O novo brilho de um apagado
Em 2003, quando o clube atingiu a maior dívida de sempre, um grande grupo de adeptos não ficou de braços cruzados e assumiram o comando do complicado Exeter City, através do chamado Exeter City Supporter’s Trust (ECST).
Com uma economia totalmente gerida por este grupo de simpatizantes, o clube começou a reerguer-se de forma lenta e gradual.

O destino assim quis e, depois de um 0-0 na partida em Old Trafford, seguiu-se um 0-2 sorridente para os red devils na cidade costeira de Exeter, num confronto que contava com um jovem Cristiano Ronaldo como titular.
Apesar do resultado negativo dentro das quatro linhas, o encontro com uma das equipas mais emblemáticas da Inglaterra permitiu um grande encaixe financeiro nas contas do clube que, no ano seguinte, pôde comprar de volta o simbólico St. James Park.
Com estabilidade dentro e fora das quatro linhas e mais próximo que nunca dos adeptos, os gregos marcaram a promoção à League One em 2021/22, onde se encontram até aos dias de hoje, mas agora com um português pelo meio.
Importa dizer que toda a gestão (finanças, futebol profissional, futebol de formação) é realizado pelo ECST, sendo que todas as nomeações apontadas saem deste grupo de adeptos. Estamos a falar de um grupo com 3600 elementos, todos contribuintes de uma parcela anual a rondar os 25 euros.
O único luso de Exeter e a visita do Rei da Pop
Natural de Canidelo e com formação dividida entre o SC Coimbrões e o Boavista, Pedro Borges é o único – e primeiro – português de sempre a jogar no Exeter City.

«Quando eles veem um jogador mais novo ou um jogador da formação, eles veem futuro e falam muito bem de ti», conta o jovem luso que rumou a Inglaterra em busca de patamares maiores a nível profissional e pessoal.
Com apenas 17 anos, Pedro Borges estreou-se como sénior ao serviço dos gregos, na EFL League One, e relembra o jogo com carinho: «A estreia foi um momento emocionante para mim e para a minha família, talvez mais para o meu pai.»
Motivado a seguir os passos de Sandro Luís, o médio dá a conhecer as condições do clube inglês: «Uma equipa da 3ª divisão aqui consegue ter infraestruturas e centro de estágios tão bons quanto os grandes em Portugal.»

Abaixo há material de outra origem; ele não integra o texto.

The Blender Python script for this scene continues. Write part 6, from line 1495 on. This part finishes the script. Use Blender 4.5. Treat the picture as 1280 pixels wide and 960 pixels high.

Dizendo que «todos os dias aprende algo novo sobre o clube», Pedro relembra aquela que pode ser uma das histórias mais surreais vividas em Exeter: a visita de Michael Jackson.
«A primeira vez que me contaram isso eu disse: 'Não, tu estás a mentir! O que é que o Michael Jackson veio cá fazer?' Mas depois vi fotos dele num carro no meio do estádio e é uma história muito engraçada», disse entre risos o jovem que já fez 23 jogos no escalão sénior nesta época.
A «aleatória» visita do rei do pop deu-se em 2002, sendo uma das tentativas de enfrentar os problemas financeiros. Apesar das intenções, o auxílio foi demasiado fugaz para as necessidades do clube.
Pedro fecha a conversa explicando que os adeptos não esquecem o passado, numa tentativa de que não se volte a repetir o mau momento no futuro: «A crise do clube é algo muito abordado e que faz com que os adeptos amem tanto o clube e vivam tanto o clube.»
Entre glórias e episódios mais obscuros, a extensa e intensa história do clube continua a escrever-se nos livros escritos pela mão dos adeptos que reconstruiram um clube a navegar contra a maré.